There was an interesting article in the New York Times a few weeks ago, ‘Books That Are Never Done Being Written’ by Nicolas Carr in which he claims to have ‘got a glimpse into the future of books’. Carr had published a series of old essays as an e-book via Amazon’s Kindle Direct Publishing service, but decided to alter the text post-publication. As Carr writes,
I made the edits on my computer and sent the revised file back to Amazon. The company quickly swapped out the old version for the new one. I felt a little guilty about changing a book after it had been published, knowing that different readers would see different versions of what appeared to be the same edition. But I also knew that the readers would be oblivious to the alterations.
The implications of this ability to alter the text of already published books – in the (seemingly) same edition and utterly undetectable – are interesting. As Carr writes, ‘the endless malleability of digital writing promises to overturn a whole lot of our assumptions about publishing,’ in particular, our idea of a work as a complete, finalised object: ‘the words of books go from being stamped permanently on sheets of paper to being rendered temporarily on flickering screens.’
There are, indeed, many advantages of this, as Carr outlines – writers can correct errors and update facts, particularly useful in guidebooks, ‘the instructions in manuals will always be accurate. Reference books need never go out of date.’ But then, of course, the slippery slope begins:
Even literary authors will be tempted to keep their works fresh. Historians and biographers will be able to revise their narratives to account for recent events or newly discovered documents. Polemicists will be able to bolster their arguments with new evidence. Novelists will be able to scrub away the little anachronisms that can make even a recently published story feel dated.
The piece is indeed fascinating – if not alarming with its Orwellian implications – until you realise that this ability is open to us with online publishing already. On this blog for example, I can go back and alter anything in any of my posts and no-one would be the wiser. It is instant, seamless and, from the outside at least, utterly undetectable. But of course, I wouldn’t because then the comments don’t make sense, or people’s responses to it become redundant. Sure, I might change the odd typo if noticed after I’ve hit ‘Publish’ in the back end of the site, but to drastically alter the text, its examples, its arguments, would be mad. (I’d be interested to hear from other bloggers if they have their own rules on altering text once published.)
The internet, like some sort of endlessly mirrored Panopticon, tends to self-regulate.
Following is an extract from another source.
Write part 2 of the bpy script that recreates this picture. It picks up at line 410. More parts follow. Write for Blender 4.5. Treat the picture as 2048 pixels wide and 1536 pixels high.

It is the watchful audience, or at least our belief in one, that keeps us from altering our words. If one thing is clear from any sort of writing online – you only have to look at those who attempt to delete a controversial tweet and are then confronted with hundreds of screenshots of it – is that the internet doesn’t forget.
Wikipedia is the obvious example here, where you can view a history of the revisions for each Wikipedia post, and this might be a good solution to the problem Carr has highlighted that publishers of e-books should consider instituting. But, again, who would want to endlessly refresh and track changes to a novel that you believe to be completed?
Taken to its logical conclusion, if it became the norm for authors to endlessly revise their novels with no announcement in the (apparently) same edition, reviewing would become redundant. Why spend all your time reading a novel and carefully crafting an analysis when the text could change at any time? For authors desperate to have their works reviewed, the whole thing seems counter-intuitive.
As Carr writes, what is lost in this sort of malleability, ‘is the sense of a book as a finished and complete object, a self-contained work of art.’ As many have been quick to point out in the comments, the sense of a work as finished and complete is incorrect – books are published in hundreds of new, revised editions, with epilogues and afterwards and introductions and addendums. But I think the essence of Carr’s point remains.
‘Typographical fixity’… helped to protect original documents from corruption, providing a more solid foundation for the writing of history. It established a reliable record of knowledge, aiding the spread of science. It accelerated the standardization of everything from language to law.
The importance of books, essays, commentary – whatever their topic or form – is in their status as time capsules. They show us how far we’ve developed, how our thinking has changed and attitudes evolved. To alter texts to suit the current moment is to find ourselves trapped in the perpetual present. Though I don’t think this will be, as Carr claims, the ‘future of books,’ it’s an interesting reminder of the dangers of covert malleability for online and e-book publishing.